- DATA PROVIDED -

— start —

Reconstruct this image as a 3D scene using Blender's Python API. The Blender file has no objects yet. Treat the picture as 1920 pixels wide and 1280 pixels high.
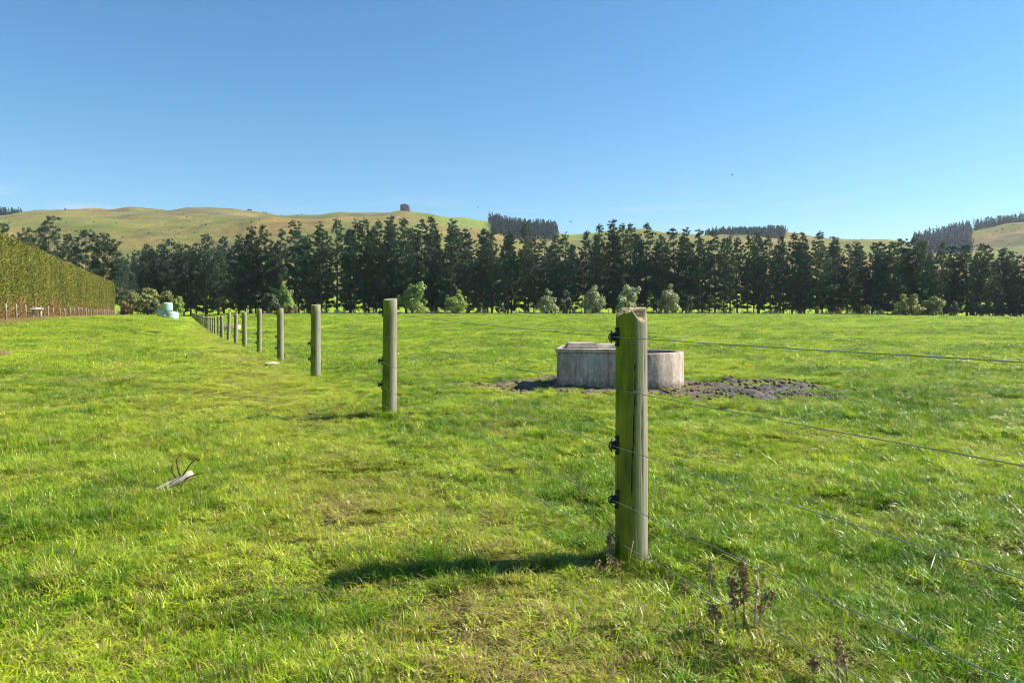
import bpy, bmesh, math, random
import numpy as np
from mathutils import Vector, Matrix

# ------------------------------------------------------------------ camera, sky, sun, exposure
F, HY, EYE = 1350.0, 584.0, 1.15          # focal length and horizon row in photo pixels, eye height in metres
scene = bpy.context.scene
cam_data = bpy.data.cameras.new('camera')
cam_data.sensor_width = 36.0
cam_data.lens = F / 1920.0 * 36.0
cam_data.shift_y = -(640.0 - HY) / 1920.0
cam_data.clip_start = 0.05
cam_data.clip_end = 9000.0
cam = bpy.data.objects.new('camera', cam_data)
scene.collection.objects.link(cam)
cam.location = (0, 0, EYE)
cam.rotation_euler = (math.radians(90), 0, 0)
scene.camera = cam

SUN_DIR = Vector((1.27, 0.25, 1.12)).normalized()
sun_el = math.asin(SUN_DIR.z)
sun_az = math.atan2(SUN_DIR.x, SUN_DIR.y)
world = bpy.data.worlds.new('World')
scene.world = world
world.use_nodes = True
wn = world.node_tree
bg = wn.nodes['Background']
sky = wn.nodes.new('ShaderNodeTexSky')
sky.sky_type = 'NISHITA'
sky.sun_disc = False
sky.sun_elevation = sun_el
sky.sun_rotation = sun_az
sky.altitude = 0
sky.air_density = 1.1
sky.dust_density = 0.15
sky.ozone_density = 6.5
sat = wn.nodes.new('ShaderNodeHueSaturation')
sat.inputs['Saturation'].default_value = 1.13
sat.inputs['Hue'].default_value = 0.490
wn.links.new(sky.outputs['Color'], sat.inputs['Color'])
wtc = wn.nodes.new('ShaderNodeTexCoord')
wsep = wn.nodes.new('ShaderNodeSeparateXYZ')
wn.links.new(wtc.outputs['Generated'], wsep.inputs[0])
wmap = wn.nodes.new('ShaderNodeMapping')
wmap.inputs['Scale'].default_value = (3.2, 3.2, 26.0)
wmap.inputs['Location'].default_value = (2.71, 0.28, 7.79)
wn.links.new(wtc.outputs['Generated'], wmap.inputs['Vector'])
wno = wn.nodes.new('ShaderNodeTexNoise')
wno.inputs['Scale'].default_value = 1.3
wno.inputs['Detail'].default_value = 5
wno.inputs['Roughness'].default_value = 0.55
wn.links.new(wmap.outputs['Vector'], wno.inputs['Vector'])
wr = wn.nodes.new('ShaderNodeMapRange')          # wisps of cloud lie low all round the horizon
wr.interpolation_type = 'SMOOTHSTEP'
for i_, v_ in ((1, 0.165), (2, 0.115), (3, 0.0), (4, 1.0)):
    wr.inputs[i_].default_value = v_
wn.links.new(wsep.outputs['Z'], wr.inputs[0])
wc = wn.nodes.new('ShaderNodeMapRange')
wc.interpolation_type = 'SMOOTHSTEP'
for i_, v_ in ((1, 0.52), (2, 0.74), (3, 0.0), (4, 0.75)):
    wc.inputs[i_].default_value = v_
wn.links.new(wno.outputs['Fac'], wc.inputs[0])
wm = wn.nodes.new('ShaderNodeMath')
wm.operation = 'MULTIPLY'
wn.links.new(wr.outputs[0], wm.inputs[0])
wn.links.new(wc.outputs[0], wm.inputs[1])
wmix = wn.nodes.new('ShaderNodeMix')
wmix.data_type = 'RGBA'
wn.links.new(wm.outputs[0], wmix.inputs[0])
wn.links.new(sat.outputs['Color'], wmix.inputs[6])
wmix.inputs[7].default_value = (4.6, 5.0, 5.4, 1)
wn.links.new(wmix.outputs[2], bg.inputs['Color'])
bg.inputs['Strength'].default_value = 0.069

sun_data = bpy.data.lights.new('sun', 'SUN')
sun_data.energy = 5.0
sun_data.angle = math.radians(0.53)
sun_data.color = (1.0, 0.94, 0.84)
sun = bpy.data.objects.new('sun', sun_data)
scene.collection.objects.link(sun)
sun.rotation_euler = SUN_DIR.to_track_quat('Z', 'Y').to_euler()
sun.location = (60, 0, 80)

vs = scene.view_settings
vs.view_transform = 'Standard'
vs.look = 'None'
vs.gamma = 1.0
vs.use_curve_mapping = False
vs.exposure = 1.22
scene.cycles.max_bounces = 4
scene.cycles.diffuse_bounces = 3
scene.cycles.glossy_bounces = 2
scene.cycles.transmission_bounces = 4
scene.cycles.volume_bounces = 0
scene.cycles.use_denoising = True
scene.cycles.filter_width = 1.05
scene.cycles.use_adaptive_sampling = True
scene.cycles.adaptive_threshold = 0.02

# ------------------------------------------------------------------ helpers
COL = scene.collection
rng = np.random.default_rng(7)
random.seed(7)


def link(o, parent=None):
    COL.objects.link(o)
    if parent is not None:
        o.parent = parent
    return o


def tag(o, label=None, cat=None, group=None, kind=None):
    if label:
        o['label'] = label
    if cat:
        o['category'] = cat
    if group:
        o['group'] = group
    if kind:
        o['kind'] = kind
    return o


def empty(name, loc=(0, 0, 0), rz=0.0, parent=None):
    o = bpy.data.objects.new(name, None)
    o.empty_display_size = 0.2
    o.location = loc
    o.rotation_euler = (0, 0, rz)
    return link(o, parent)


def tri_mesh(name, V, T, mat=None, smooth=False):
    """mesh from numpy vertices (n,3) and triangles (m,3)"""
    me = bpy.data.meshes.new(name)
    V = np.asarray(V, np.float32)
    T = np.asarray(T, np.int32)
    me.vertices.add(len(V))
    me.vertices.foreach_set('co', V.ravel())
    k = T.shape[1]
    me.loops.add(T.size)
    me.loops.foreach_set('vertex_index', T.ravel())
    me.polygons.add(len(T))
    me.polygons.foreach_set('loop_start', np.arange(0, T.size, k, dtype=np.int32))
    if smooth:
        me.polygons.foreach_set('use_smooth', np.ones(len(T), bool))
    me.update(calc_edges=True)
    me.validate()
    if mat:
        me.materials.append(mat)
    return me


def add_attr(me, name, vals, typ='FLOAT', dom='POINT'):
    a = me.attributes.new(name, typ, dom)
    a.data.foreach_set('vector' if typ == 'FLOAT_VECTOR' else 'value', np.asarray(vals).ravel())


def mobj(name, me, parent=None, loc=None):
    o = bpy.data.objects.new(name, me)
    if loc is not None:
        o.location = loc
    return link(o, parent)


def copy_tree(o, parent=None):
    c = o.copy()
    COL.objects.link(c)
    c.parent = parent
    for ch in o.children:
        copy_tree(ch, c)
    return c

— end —

- WHAT IS EXPECTED -
Omit the pictures, then output the rest of the listing exactly.

- FINAL RESULT -
Reconstruct this image as a 3D scene using Blender's Python API. The Blender file has no objects yet. Treat the picture as 1920 pixels wide and 1280 pixels high.
import bpy, bmesh, math, random
import numpy as np
from mathutils import Vector, Matrix

# ------------------------------------------------------------------ camera, sky, sun, exposure
F, HY, EYE = 1350.0, 584.0, 1.15          # focal length and horizon row in photo pixels, eye height in metres
scene = bpy.context.scene
cam_data = bpy.data.cameras.new('camera')
cam_data.sensor_width = 36.0
cam_data.lens = F / 1920.0 * 36.0
cam_data.shift_y = -(640.0 - HY) / 1920.0
cam_data.clip_start = 0.05
cam_data.clip_end = 9000.0
cam = bpy.data.objects.new('camera', cam_data)
scene.collection.objects.link(cam)
cam.location = (0, 0, EYE)
cam.rotation_euler = (math.radians(90), 0, 0)
scene.camera = cam

SUN_DIR = Vector((1.27, 0.25, 1.12)).normalized()
sun_el = math.asin(SUN_DIR.z)
sun_az = math.atan2(SUN_DIR.x, SUN_DIR.y)
world = bpy.data.worlds.new('World')
scene.world = world
world.use_nodes = True
wn = world.node_tree
bg = wn.nodes['Background']
sky = wn.nodes.new('ShaderNodeTexSky')
sky.sky_type = 'NISHITA'
sky.sun_disc = False
sky.sun_elevation = sun_el
sky.sun_rotation = sun_az
sky.altitude = 0
sky.air_density = 1.1
sky.dust_density = 0.15
sky.ozone_density = 6.5
sat = wn.nodes.new('ShaderNodeHueSaturation')
sat.inputs['Saturation'].default_value = 1.13
sat.inputs['Hue'].default_value = 0.490
wn.links.new(sky.outputs['Color'], sat.inputs['Color'])
wtc = wn.nodes.new('ShaderNodeTexCoord')
wsep = wn.nodes.new('ShaderNodeSeparateXYZ')
wn.links.new(wtc.outputs['Generated'], wsep.inputs[0])
wmap = wn.nodes.new('ShaderNodeMapping')
wmap.inputs['Scale'].default_value = (3.2, 3.2, 26.0)
wmap.inputs['Location'].default_value = (2.71, 0.28, 7.79)
wn.links.new(wtc.outputs['Generated'], wmap.inputs['Vector'])
wno = wn.nodes.new('ShaderNodeTexNoise')
wno.inputs['Scale'].default_value = 1.3
wno.inputs['Detail'].default_value = 5
wno.inputs['Roughness'].default_value = 0.55
wn.links.new(wmap.outputs['Vector'], wno.inputs['Vector'])
wr = wn.nodes.new('ShaderNodeMapRange')          # wisps of cloud lie low all round the horizon
wr.interpolation_type = 'SMOOTHSTEP'
for i_, v_ in ((1, 0.165), (2, 0.115), (3, 0.0), (4, 1.0)):
    wr.inputs[i_].default_value = v_
wn.links.new(wsep.outputs['Z'], wr.inputs[0])
wc = wn.nodes.new('ShaderNodeMapRange')
wc.interpolation_type = 'SMOOTHSTEP'
for i_, v_ in ((1, 0.52), (2, 0.74), (3, 0.0), (4, 0.75)):
    wc.inputs[i_].default_value = v_
wn.links.new(wno.outputs['Fac'], wc.inputs[0])
wm = wn.nodes.new('ShaderNodeMath')
wm.operation = 'MULTIPLY'
wn.links.new(wr.outputs[0], wm.inputs[0])
wn.links.new(wc.outputs[0], wm.inputs[1])
wmix = wn.nodes.new('ShaderNodeMix')
wmix.data_type = 'RGBA'
wn.links.new(wm.outputs[0], wmix.inputs[0])
wn.links.new(sat.outputs['Color'], wmix.inputs[6])
wmix.inputs[7].default_value = (4.6, 5.0, 5.4, 1)
wn.links.new(wmix.outputs[2], bg.inputs['Color'])
bg.inputs['Strength'].default_value = 0.069

sun_data = bpy.data.lights.new('sun', 'SUN')
sun_data.energy = 5.0
sun_data.angle = math.radians(0.53)
sun_data.color = (1.0, 0.94, 0.84)
sun = bpy.data.objects.new('sun', sun_data)
scene.collection.objects.link(sun)
sun.rotation_euler = SUN_DIR.to_track_quat('Z', 'Y').to_euler()
sun.location = (60, 0, 80)

vs = scene.view_settings
vs.view_transform = 'Standard'
vs.look = 'None'
vs.gamma = 1.0
vs.use_curve_mapping = False
vs.exposure = 1.22
scene.cycles.max_bounces = 4
scene.cycles.diffuse_bounces = 3
scene.cycles.glossy_bounces = 2
scene.cycles.transmission_bounces = 4
scene.cycles.volume_bounces = 0
scene.cycles.use_denoising = True
scene.cycles.filter_width = 1.05
scene.cycles.use_adaptive_sampling = True
scene.cycles.adaptive_threshold = 0.02

# ------------------------------------------------------------------ helpers
COL = scene.collection
rng = np.random.default_rng(7)
random.seed(7)


def link(o, parent=None):
    COL.objects.link(o)
    if parent is not None:
        o.parent = parent
    return o


def tag(o, label=None, cat=None, group=None, kind=None):
    if label:
        o['label'] = label
    if cat:
        o['category'] = cat
    if group:
        o['group'] = group
    if kind:
        o['kind'] = kind
    return o


def empty(name, loc=(0, 0, 0), rz=0.0, parent=None):
    o = bpy.data.objects.new(name, None)
    o.empty_display_size = 0.2
    o.location = loc
    o.rotation_euler = (0, 0, rz)
    return link(o, parent)


def tri_mesh(name, V, T, mat=None, smooth=False):
    """mesh from numpy vertices (n,3) and triangles (m,3)"""
    me = bpy.data.meshes.new(name)
    V = np.asarray(V, np.float32)
    T = np.asarray(T, np.int32)
    me.vertices.add(len(V))
    me.vertices.foreach_set('co', V.ravel())
    k = T.shape[1]
    me.loops.add(T.size)
    me.loops.foreach_set('vertex_index', T.ravel())
    me.polygons.add(len(T))
    me.polygons.foreach_set('loop_start', np.arange(0, T.size, k, dtype=np.int32))
    if smooth:
        me.polygons.foreach_set('use_smooth', np.ones(len(T), bool))
    me.update(calc_edges=True)
    me.validate()
    if mat:
        me.materials.append(mat)
    return me


def add_attr(me, name, vals, typ='FLOAT', dom='POINT'):
    a = me.attributes.new(name, typ, dom)
    a.data.foreach_set('vector' if typ == 'FLOAT_VECTOR' else 'value', np.asarray(vals).ravel())


def mobj(name, me, parent=None, loc=None):
    o = bpy.data.objects.new(name, me)
    if loc is not None:
        o.location = loc
    return link(o, parent)


def copy_tree(o, parent=None):
    c = o.copy()
    COL.objects.link(c)
    c.parent = parent
    for ch in o.children:
        copy_tree(ch, c)
    return c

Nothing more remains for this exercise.